Perez, who also held announcement events in Baltimore and Prince George’s County, was joined in Silver Spring by Stephen H. Sachs, attorney general from 1978 to 1986 and a major figure in the Baltimore legal establishment. Sachs said Perez would carry on his and Curran’s legacy in the office.

‘‘I am drawn to Tom Perez because of what I will call, simply, character,” Sachs said. ‘‘Character is difficult to define, but it is palpable nonetheless. You know it when you see it, and you notice when you don’t.”

Sachs admitted Perez’s underdog status compared with Gansler, who has raised $1.5 million compared to Perez’s $200,000. Frederick County State’s Attorney Scott Rolle (R) is running on the GOP ticket with the strong support of Gov. Robert L. Ehrlich Jr. (R).

‘‘Is he the underdog, yes, but will he be the underdog on Labor Day? I hope not and I think not,” Sachs said in an interview.

Perez and Gansler are using different strategies in their bids for the Democratic nomination. Gansler and his supporters touted his law-and-order credentials as a way to appeal to centrist and moderate Democrats. Perez, meanwhile, is running as a progressive insurgent hoping to galvanize the liberal wing of the party.

Sen. Brian E. Frosh (D-Dist. 16) of Bethesda is also considering a run. A candidate from the Baltimore region is also expected to emerge, but Sachs said he has not heard from anyone interested.

‘‘It’s getting pretty late in the process,” Sachs said.

In 2002, Republicans scored a coup by fielding the state’s first successful biracial gubernatorial ticket. Four years later, both major Democratic tickets have African-American lieutenant governor candidates. With the Perez campaign, the Democrats can lay further claim to a diversified slate, as he is the only Hispanic candidate running statewide.

Perez said that he was counted out in his council bid four years ago, but the work ethic he picked up as the son of first-generation Dominican immigrants growing up in blue-collar Buffalo, N.Y., ‘‘breeds a certain resilience.”

A Harvard Law graduate, Perez said he paid his way through college as a garbage man and working in a Sears warehouse.

‘‘All we had was the power of good ideas, a dynamite grassroots following and the will to grind it out to the end — and we won,” Perez said. ‘‘So it was in 2002, and so it will be again this year.”

Several members of the County Council — including the only Republican, Howard Denis (R) — endorsed Perez on Tuesday, as did House Ways and Means Chairwoman Sheila Ellis Hixson (D-Dist. 20) of Silver Spring and former Maryland Democratic Party Chairman Isiah ‘‘Ike” Leggett, a former councilman and candidate for Montgomery County executive.

Perez’s campaign was saddled over the past few weeks by questions about his qualifications.
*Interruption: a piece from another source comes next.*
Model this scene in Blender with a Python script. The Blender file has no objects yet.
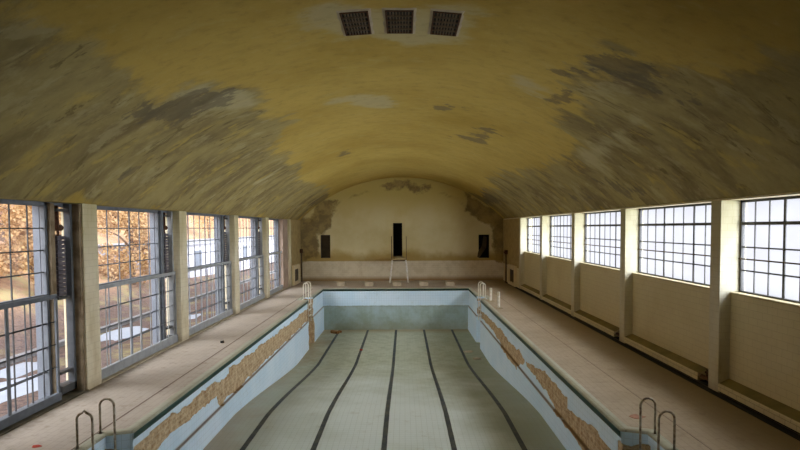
import bpy, bmesh, math, random
from math import sin, cos, pi, radians, sqrt, asin, atan2
from mathutils import Vector, Matrix, noise
random.seed(7)
C = bpy.context.scene.collection

# ------------------------------------------------------------------ layout (metres; x right, y away, z up, deck = 0)
XL, XR = -7.30, 6.98            # room faces of the piers
WL, WR = -7.70, 7.42            # window planes
YN, YE = -1.5, 39.4             # near wall, end wall
ZS, ZC = 4.30, 7.25             # springing and crown of the vault
CXV = (XL + XR) / 2; HW = (XR - XL) / 2
RV = (HW * HW + (ZC - ZS) ** 2) / (2 * (ZC - ZS)); ZV = ZC - RV
SM = RV * asin(HW / RV)
PL, PR, PN, PF = -5.0, 3.95, 4.8, 34.2     # pool inner faces
LEDGE = -1.1
PIL = [8.0, 13.0, 18.5, 24.4, 29.95, 35.85]  # left pier centres
PIR = [8.0, 12.55, 17.85, 23.1, 28.5, 33.7]  # right pier centres

# ------------------------------------------------------------------ object helpers
def obj(name, bm, mats, parent=None, smooth=False):
    me = bpy.data.meshes.new(name)
    bmesh.ops.recalc_face_normals(bm, faces=bm.faces[:]) if getattr(bm, 'is_valid', False) and not smooth == 'keep' else None
    bm.to_mesh(me); bm.free()
    for m in (mats if isinstance(mats, (list, tuple)) else [mats]): me.materials.append(m)
    if smooth:
        for p in me.polygons: p.use_smooth = True
    o = bpy.data.objects.new(name, me); C.objects.link(o)
    if parent:
        o.parent = parent
    return o
def tag(o, label, cat, group=None, kind=None):
    o['label'] = label
    if cat: o['category'] = cat
    if group: o['group'] = group
    if kind: o['kind'] = kind
    return o
def struct(name, bm, m, **k):
    o = obj(name, bm, m, **k); o['kind'] = 'structure'; return o
def thing(name, label, cat, loc=(0, 0, 0), rz=0, group=None, kind=None):
    o = bpy.data.objects.new(name, None); C.objects.link(o)
    o.location = loc; o.rotation_euler = (0, 0, rz); o.empty_display_size = .2
    return tag(o, label, cat, group, kind)
def BM(): return bmesh.new()
def box(bm, x0, x1, y0, y1, z0, z1, bev=0, mi=0):
    r = bmesh.ops.create_cube(bm, size=1)
    vs = r['verts']
    for v in vs:
        v.co = Vector(((x0 + x1) / 2 + v.co.x * (x1 - x0), (y0 + y1) / 2 + v.co.y * (y1 - y0), (z0 + z1) / 2 + v.co.z * (z1 - z0)))
    fs = {f for v in vs for f in v.link_faces}
    for f in fs: f.material_index = mi
    if bev:
        es = list({e for v in vs for e in v.link_edges})
        bmesh.ops.bevel(bm, geom=es, offset=bev, segments=2, affect='EDGES', profile=.6)
    return bm
def tube(bm, pts, r, n=8, cap=True):
    pts = [Vector(p) for p in pts]; rings = []
    up = None
    for i, p in enumerate(pts):
        d = (pts[min(i + 1, len(pts) - 1)] - pts[max(i - 1, 0)]).normalized()
        if up is None:
            up = d.orthogonal().normalized()
        up = (up - d * up.dot(d)).normalized(); s = d.cross(up)
        rr = r[i] if isinstance(r, (list, tuple)) else r
        rings.append([bm.verts.new(p + (up * cos(a) + s * sin(a)) * rr) for a in [2 * pi * k / n for k in range(n)]])
    for a, b in zip(rings, rings[1:]):
        for k in range(n):
            bm.faces.new((a[k], a[(k + 1) % n], b[(k + 1) % n], b[k]))
    if cap:
        bm.faces.new(rings[0][::-1]); bm.faces.new(rings[-1])
    return bm
def cyl(bm, p0, p1, r, n=12): return tube(bm, [p0, p1], r, n)
def quad(bm, a, b, c, d, mi=0):
    f = bm.faces.new([bm.verts.new(Vector(p)) for p in (a, b, c, d)]); f.material_index = mi; return f
def fb(p, octv=4): return noise.fractal(Vector(p), 1.0, 2.0, octv)   # roughly -1..1
def clamp(x, a=0., b=1.): return max(a, min(b, x))
def sdist(x, y, poly):          # signed distance to a polygon, positive inside
    d = 1e9; ins = False; n = len(poly)
    for i in range(n):
        x0, y0 = poly[i]; x1, y1 = poly[(i + 1) % n]
        ex, ey = x1 - x0, y1 - y0
        t = clamp(((x - x0) * ex + (y - y0) * ey) / (ex * ex + ey * ey + 1e-12))
        d = min(d, (x - x0 - ex * t) ** 2 + (y - y0 - ey * t) ** 2)
        if (y0 > y) != (y1 > y) and x < ex * (y - y0) / (ey + 1e-12) + x0: ins = not ins
    return sqrt(d) if ins else -sqrt(d)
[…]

The state constitution specifies that the attorney general must have practiced law in the state for 10 years. Assistant Attorney General Robert N. McDonald issued an opinion Friday that cleared Perez, a federal prosecutor from 1989 to 1999, to run.
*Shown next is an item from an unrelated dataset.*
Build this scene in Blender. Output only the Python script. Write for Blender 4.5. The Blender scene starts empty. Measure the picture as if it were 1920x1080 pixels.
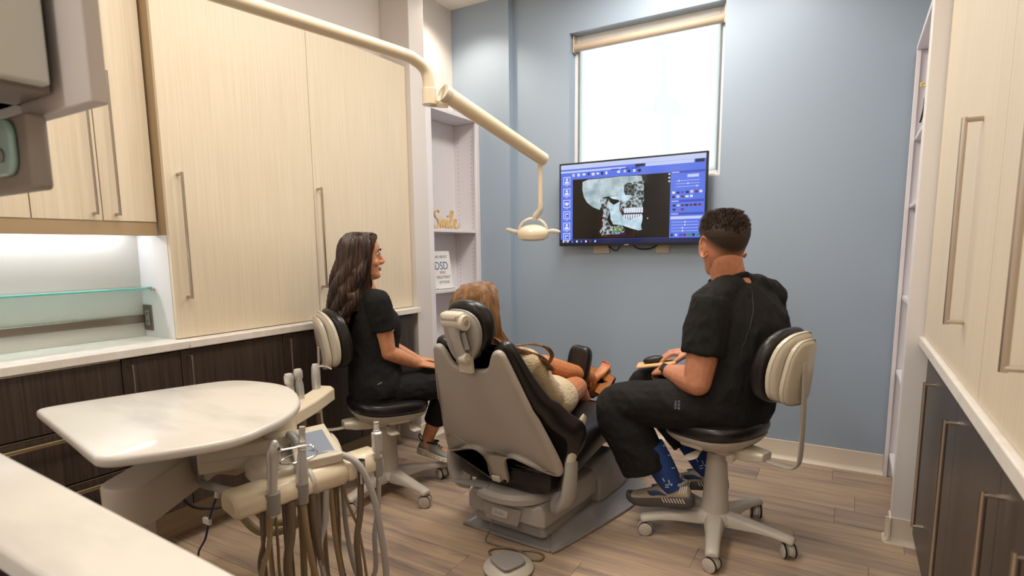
import bpy, math, random
import numpy as np
from mathutils import Vector, Matrix, Euler, noise

random.seed(7)
SC = bpy.context.scene
COL = SC.collection
PI = math.pi

# ------------------------------------------------------------------ camera
cam = bpy.data.cameras.new('camera')
cam_ob = bpy.data.objects.new('camera', cam)
COL.objects.link(cam_ob)
yaw, pitch, roll = .5360, .1340, -.0100
fwd = Vector((-math.sin(yaw) * math.cos(pitch), math.cos(yaw) * math.cos(pitch), -math.sin(pitch)))
rgt = Vector((math.cos(yaw), math.sin(yaw), 0))
upv = rgt.cross(fwd)
r2 = rgt * math.cos(roll) + upv * math.sin(roll)
u2 = -rgt * math.sin(roll) + upv * math.cos(roll)
m = Matrix((r2, u2, -fwd)).transposed().to_4x4()
m.translation = Vector((0, 0, 1.3))
cam_ob.matrix_world = m
cam.sensor_width = 36
cam.lens = 1065.25 / 1920 * 36
cam.shift_y = 70 / 1920
cam.clip_start = .02
cam.dof.use_dof = True
cam.dof.focus_distance = 2.7
cam.dof.aperture_fstop = 4.0
SC.camera = cam_ob

# ------------------------------------------------------------------ world, exposure, room lights
w = bpy.data.worlds.new('world')
SC.world = w
w.use_nodes = True
w.node_tree.nodes['Background'].inputs[0].default_value = (.95, .98, 1, 1)
w.node_tree.nodes['Background'].inputs[1].default_value = 4.6
SC.view_settings.view_transform = 'Standard'
SC.view_settings.look = 'None'
SC.view_settings.gamma = 1
SC.view_settings.exposure = 0
SC.view_settings.use_curve_mapping = False

CEIL = 3.08
PANEL_W = 30.0
PANEL_COL = (1.0, .945, .87)
PANELS = [(-1.35, 1.15), (-1.10, 2.85), (-.9, -1.4), (-2.2, -3.2), (.2, -3.2)]   # lit ceiling panels


def area(name, loc, sx, sy, power, col, rot=(0, 0, 0)):
    l = bpy.data.lights.new(name, 'AREA')
    l.shape = 'RECTANGLE'
    l.size, l.size_y = sx, sy
    l.energy = power
    l.color = col
    o = bpy.data.objects.new(name, l)
    o.location = loc
    o.rotation_euler = rot
    COL.objects.link(o)
    return o


def spot(name, loc, power, col, size=2.0, blend=.6, rad=.05):
    l = bpy.data.lights.new(name, 'SPOT')
    l.energy = power
    l.color = col
    l.spot_size = size
    l.spot_blend = blend
    l.shadow_soft_size = rad
    o = bpy.data.objects.new(name, l)
    o.location = loc
    COL.objects.link(o)
    return o


for i, (px, py) in enumerate(PANELS):
    area('panel_light', (px, py, CEIL - .03), .56, 1.16, PANEL_W, PANEL_COL)
spot('niche_light', (-2.42, 3.32, CEIL - .03), 30, (1, .86, .68), 2.2)
DOWN = [(-2.42, 3.32), (-.45, 3.3), (-.3, 1.9)]
spot('downlight_beam', (-.45, 3.3, CEIL - .03), 16, (1, .9, .78), 2.3)
spot('downlight_beam', (-.3, 1.9, CEIL - .03), 16, (1, .9, .78), 2.3)
area('undercabinet_light', (-2.70, .75, 1.41),   .05, 1.1, 2.8, (.84, .91, 1))


# ------------------------------------------------------------------ materials
def lin(c):
    c = c / 255
    return c / 12.92 if c <= .04045 else ((c + .055) / 1.055) ** 2.4


def L(r, g, b):
    return (lin(r), lin(g), lin(b), 1)


MATS = {}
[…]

That opinion could be challenged in court, as some of Perez’s opponents have promised.

Perez has picked up several key endorsements over the past few days that bring an important volunteer and donor base to his campaign.

The Maryland State Teachers Association endorsed him Saturday; the Service Employees International Union endorsed him Monday and the 21st Century Democrats — a national liberal advocacy group — has made the Perez campaign one of its 10 priorities for this cycle.

Election 2006

Thomas E. Perez

Maryland Attorney General

44, Takoma Park


Experience: Montgomery County Councilman, 2002-present; professor University of Maryland School of Law, 2001-present; director of the office for civil rights U.S. Department of Health and Human Services, 1999-2001; prosecutor U.S. Department of Justice 1989-1999.

Issues: Seek consumer protections, access to affordable health care and prescription drugs; combat pollution, predatory lenders, price gougers


Correction, May 31, 2006:The original version of this report incorrectly said that the 2002 GOP ticket was the state's first biracial gubernatorial ticket. It should have said it was the first successful biracial ticket. The report has been corrected.